## [Dataset content]
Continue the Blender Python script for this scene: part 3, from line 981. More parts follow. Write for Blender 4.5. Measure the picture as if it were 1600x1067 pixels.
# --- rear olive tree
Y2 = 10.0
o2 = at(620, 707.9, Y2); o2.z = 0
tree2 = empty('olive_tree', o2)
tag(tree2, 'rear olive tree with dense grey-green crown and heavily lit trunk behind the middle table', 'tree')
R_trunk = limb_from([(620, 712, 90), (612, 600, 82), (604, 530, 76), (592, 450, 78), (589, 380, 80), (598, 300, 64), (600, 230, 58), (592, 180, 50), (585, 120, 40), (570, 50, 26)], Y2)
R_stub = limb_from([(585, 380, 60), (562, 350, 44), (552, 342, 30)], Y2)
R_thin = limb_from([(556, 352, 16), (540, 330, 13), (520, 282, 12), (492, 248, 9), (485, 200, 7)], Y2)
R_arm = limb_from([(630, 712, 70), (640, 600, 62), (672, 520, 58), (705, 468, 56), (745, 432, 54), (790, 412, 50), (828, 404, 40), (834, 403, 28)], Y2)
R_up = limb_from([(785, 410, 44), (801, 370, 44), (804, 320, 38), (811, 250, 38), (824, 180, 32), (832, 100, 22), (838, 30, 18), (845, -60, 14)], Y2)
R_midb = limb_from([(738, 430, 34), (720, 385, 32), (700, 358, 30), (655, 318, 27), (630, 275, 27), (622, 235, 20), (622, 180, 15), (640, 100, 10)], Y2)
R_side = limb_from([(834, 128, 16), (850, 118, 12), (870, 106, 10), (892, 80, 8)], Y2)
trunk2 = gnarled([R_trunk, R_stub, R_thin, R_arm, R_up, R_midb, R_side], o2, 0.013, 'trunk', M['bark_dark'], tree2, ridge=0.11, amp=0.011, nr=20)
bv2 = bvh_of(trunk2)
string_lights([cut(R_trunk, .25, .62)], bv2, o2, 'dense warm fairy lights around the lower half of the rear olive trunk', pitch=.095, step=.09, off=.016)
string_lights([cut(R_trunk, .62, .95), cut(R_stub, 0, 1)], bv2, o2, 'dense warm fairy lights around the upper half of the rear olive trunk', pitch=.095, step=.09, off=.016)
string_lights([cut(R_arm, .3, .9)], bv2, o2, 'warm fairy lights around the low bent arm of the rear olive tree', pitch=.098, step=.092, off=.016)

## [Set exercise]
Print back all the lines verbatim.

## [Result below]
Continue the Blender Python script for this scene: part 3, from line 981. More parts follow. Write for Blender 4.5. Measure the picture as if it were 1600x1067 pixels.
# --- rear olive tree
Y2 = 10.0
o2 = at(620, 707.9, Y2); o2.z = 0
tree2 = empty('olive_tree', o2)
tag(tree2, 'rear olive tree with dense grey-green crown and heavily lit trunk behind the middle table', 'tree')
R_trunk = limb_from([(620, 712, 90), (612, 600, 82), (604, 530, 76), (592, 450, 78), (589, 380, 80), (598, 300, 64), (600, 230, 58), (592, 180, 50), (585, 120, 40), (570, 50, 26)], Y2)
R_stub = limb_from([(585, 380, 60), (562, 350, 44), (552, 342, 30)], Y2)
R_thin = limb_from([(556, 352, 16), (540, 330, 13), (520, 282, 12), (492, 248, 9), (485, 200, 7)], Y2)
R_arm = limb_from([(630, 712, 70), (640, 600, 62), (672, 520, 58), (705, 468, 56), (745, 432, 54), (790, 412, 50), (828, 404, 40), (834, 403, 28)], Y2)
R_up = limb_from([(785, 410, 44), (801, 370, 44), (804, 320, 38), (811, 250, 38), (824, 180, 32), (832, 100, 22), (838, 30, 18), (845, -60, 14)], Y2)
R_midb = limb_from([(738, 430, 34), (720, 385, 32), (700, 358, 30), (655, 318, 27), (630, 275, 27), (622, 235, 20), (622, 180, 15), (640, 100, 10)], Y2)
R_side = limb_from([(834, 128, 16), (850, 118, 12), (870, 106, 10), (892, 80, 8)], Y2)
trunk2 = gnarled([R_trunk, R_stub, R_thin, R_arm, R_up, R_midb, R_side], o2, 0.013, 'trunk', M['bark_dark'], tree2, ridge=0.11, amp=0.011, nr=20)
bv2 = bvh_of(trunk2)
string_lights([cut(R_trunk, .25, .62)], bv2, o2, 'dense warm fairy lights around the lower half of the rear olive trunk', pitch=.095, step=.09, off=.016)
string_lights([cut(R_trunk, .62, .95), cut(R_stub, 0, 1)], bv2, o2, 'dense warm fairy lights around the upper half of the rear olive trunk', pitch=.095, step=.09, off=.016)
string_lights([cut(R_arm, .3, .9)], bv2, o2, 'warm fairy lights around the low bent arm of the rear olive tree', pitch=.098, step=.092, off=.016)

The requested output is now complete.